With respect to mobile wireless platforms, the FCC has asked in the NPRM how, to what extent, and when openness principles should be applied. Again, the Commission is concerned about furthering innovation, private investment and competition in the industry. In the most recent inquiry, the Commission seeks to update the record on these questions in light of intervening developments.

The two intervening developments that appear most significant to the Commission are: (1) the Verizon-Google Proposal suggestion that wireless broadband be exempt from all Open Internet principles other than transparency; and (2) the recent rise of wireless pricing plans based on the amount of data the customer uses. The latter, in particular, raises a serious question.

In essence the issue boils down to this. The need for “network management” – i.e,, blocking or slowing traffic – generally increases to the degree that network traffic approaches or exceeds network capacity. If usage-based pricing reduces congestion on wireless networks, will wireless operators have less need to use traffic management techniques that trigger open Internet issues?  

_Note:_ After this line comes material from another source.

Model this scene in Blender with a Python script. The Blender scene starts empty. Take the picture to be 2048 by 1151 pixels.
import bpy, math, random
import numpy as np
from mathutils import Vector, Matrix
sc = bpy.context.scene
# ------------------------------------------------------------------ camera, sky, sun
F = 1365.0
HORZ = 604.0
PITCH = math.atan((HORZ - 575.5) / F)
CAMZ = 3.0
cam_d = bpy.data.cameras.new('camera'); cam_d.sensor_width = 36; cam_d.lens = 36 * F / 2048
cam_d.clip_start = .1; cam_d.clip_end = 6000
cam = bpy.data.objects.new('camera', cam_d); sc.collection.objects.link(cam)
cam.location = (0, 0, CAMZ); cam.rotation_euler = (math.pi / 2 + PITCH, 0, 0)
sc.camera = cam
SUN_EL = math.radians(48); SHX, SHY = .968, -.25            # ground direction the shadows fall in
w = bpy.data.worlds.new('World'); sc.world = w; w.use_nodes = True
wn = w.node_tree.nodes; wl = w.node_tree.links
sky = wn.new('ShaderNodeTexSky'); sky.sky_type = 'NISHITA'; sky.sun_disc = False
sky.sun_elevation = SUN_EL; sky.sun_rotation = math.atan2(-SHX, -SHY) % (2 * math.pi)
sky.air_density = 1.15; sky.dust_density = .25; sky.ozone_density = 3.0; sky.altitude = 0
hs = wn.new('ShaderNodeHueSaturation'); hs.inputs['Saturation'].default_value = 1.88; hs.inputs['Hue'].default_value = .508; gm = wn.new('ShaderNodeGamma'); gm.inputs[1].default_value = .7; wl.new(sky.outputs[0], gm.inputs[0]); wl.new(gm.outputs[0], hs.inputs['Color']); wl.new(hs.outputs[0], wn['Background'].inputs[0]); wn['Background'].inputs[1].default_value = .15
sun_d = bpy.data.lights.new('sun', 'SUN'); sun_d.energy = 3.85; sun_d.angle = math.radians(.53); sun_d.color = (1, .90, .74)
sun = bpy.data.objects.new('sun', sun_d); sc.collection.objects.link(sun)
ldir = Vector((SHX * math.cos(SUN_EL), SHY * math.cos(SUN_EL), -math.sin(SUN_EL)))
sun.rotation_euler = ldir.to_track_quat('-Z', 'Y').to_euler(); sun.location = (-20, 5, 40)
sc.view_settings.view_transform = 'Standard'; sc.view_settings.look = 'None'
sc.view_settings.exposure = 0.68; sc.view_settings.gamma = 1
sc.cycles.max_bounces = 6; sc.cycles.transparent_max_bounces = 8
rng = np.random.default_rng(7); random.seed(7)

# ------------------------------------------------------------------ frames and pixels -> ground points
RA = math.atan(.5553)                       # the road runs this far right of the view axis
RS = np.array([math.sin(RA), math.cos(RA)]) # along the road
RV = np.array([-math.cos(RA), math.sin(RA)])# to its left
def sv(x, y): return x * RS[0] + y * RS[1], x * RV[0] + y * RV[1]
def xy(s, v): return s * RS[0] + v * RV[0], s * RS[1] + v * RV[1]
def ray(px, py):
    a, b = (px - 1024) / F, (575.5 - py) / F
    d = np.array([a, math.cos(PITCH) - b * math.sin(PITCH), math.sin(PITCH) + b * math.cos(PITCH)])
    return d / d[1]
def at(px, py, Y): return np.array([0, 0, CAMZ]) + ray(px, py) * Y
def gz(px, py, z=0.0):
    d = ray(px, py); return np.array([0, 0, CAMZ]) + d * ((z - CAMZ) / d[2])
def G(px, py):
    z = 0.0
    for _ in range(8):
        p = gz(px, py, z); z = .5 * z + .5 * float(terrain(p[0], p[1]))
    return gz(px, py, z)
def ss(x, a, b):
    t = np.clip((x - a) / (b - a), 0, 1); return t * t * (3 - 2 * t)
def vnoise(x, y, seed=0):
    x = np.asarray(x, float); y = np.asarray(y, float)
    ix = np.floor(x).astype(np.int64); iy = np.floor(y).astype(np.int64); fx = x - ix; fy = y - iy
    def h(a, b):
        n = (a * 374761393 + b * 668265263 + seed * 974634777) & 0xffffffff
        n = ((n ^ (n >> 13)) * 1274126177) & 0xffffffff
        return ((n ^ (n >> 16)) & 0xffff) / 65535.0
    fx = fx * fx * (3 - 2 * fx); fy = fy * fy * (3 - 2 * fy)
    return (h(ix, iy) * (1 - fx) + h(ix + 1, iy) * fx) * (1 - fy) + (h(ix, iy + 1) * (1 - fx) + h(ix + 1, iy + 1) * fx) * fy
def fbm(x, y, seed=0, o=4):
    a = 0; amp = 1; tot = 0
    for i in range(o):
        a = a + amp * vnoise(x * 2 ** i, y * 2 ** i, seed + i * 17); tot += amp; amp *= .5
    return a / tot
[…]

The latest inquiry raises far-reaching questions, and poses potential solutions, that are likely to generate considerable debate. Look for a further influx of commentary, for and against, as the deadline for comments approaches. (As of this writing the deadlines for comments and replies have not been established. Check back to www.commlawblog.com for updates.)

There is two additional intriguing aspects of the latest inquiry (and Chairman Genachowski’s separate statement in support of it). First, according to the notice, the “discussion” triggered by the Open Internet proceeding “appears to have narrowed disagreement on many of the key elements of the framework proposed in the NPRM”. Genachowski’s statement strikes a similar note. It is, of course, impossible to say for sure whether that gloss on the on-going deliberations is accurate. Certainly the Chairman would prefer it to be so. The response to the most recent may or may not tell a different story. 

Second, whenever the comment and reply deadlines happen to be set, the window for replies will not close before November 2. . . which happens to be Election Day. That means that the conclusion of the Open Internet proceeding, once expected by some to be set for September, will not happen before the upcoming election. In view of the high profile the issue of Network Neutrality has had on Capitol Hill – it’s probably no accident that Verizon and Google titled their magnum opus a “Legislative” proposal – an intervening election could have a significant impact on the fate of the Open Internet proceeding.   We shall see.